Ask a Master Gardener: Learn to use garden color

Published 5:00 pm Tuesday, May 4, 2004

Question: On last year’s Master Gardener Garden Tour [in Grays Harbor County] we saw some beautiful gardens filled with color. We would like to “jazz up” our garden this year with color, but are at a loss on how to proceed.

Answer: Understanding color and its uses allows gardeners to make the most of their landscape plantings. Color selection can make a flower bed appear close or distant. A distant planting of bright colors will appear closer if softer shades of the same color are used near the viewer. Using softer colors at a distance and strong colors near the house reverses the effect.

Colors can impart a sense of temperature. Red, orange and yellow are considered warm colors. When used on a sunny patio, they give a sense of warmth. They also tend to “advance” or be closer than they really are, so use them to draw attention to parts of a garden or landscape or to make parts of a garden appear closer.

Blues, purples and greens on the other hand, are cool colors. These colors tend to “recede” or be farther away than they really are, so use them to make parts of the garden seem farther away, or not be too noticeable. Use them in shady areas, and they make the shade seem even cooler by providing a calm, serene, relaxing effect.

Use one or two compatible colors throughout the landscape to develop a relaxing mood. Pastel or weak colors work better than strong vivid colors for this purpose. On the contrary, using strong, contrasting colors creates an exciting landscape. The eye jumps from one color to the next creating a busy exciting feeling.

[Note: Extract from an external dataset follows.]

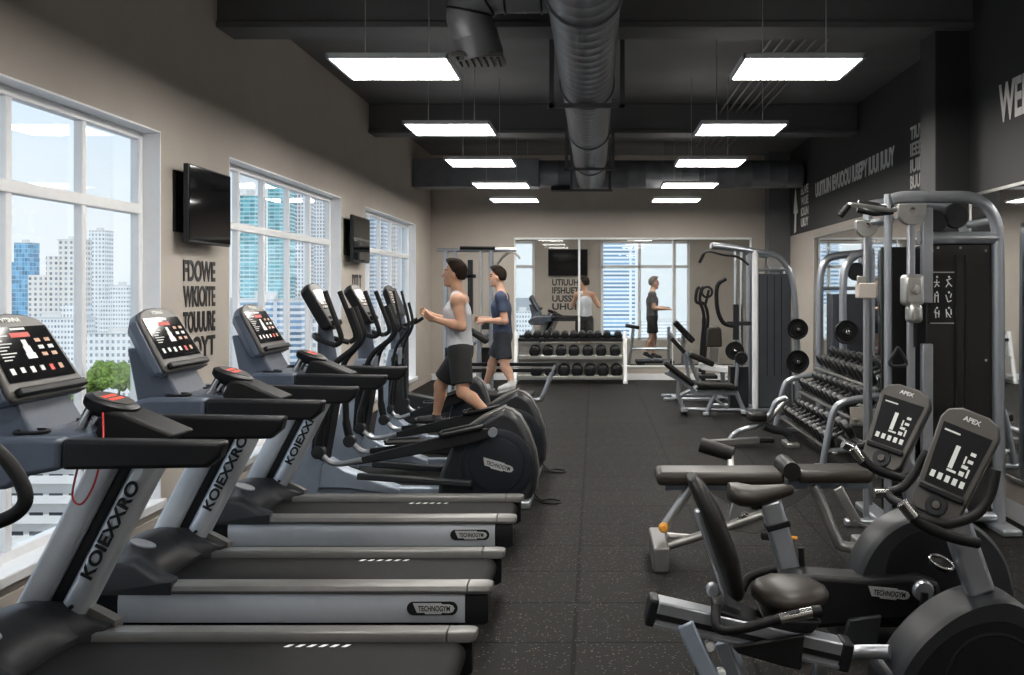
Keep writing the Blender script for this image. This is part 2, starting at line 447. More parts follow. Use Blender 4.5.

Many garden designers recommend having no more than about 10 to 15 percent of really warm or hot colors for best design. You can use more warm-colored plants and flowers than this, just fewer in number than the cool colors. Keep in mind that the main color of gardens and landscapes is green, a cool color. Often the effect of cool colors can come mainly from woody plant foliage and lawns. These form the “background” of landscapes.

To make a garden bed look larger, put the warm colors in front and the cool colors in the back. Reverse this to make the bed seem more narrow – warm colors in back and cool colors in front.

White draws even more attention than the warm colors, so use it sparingly. Use it to contrast with other colors, to separate colors from one another, or just by itself.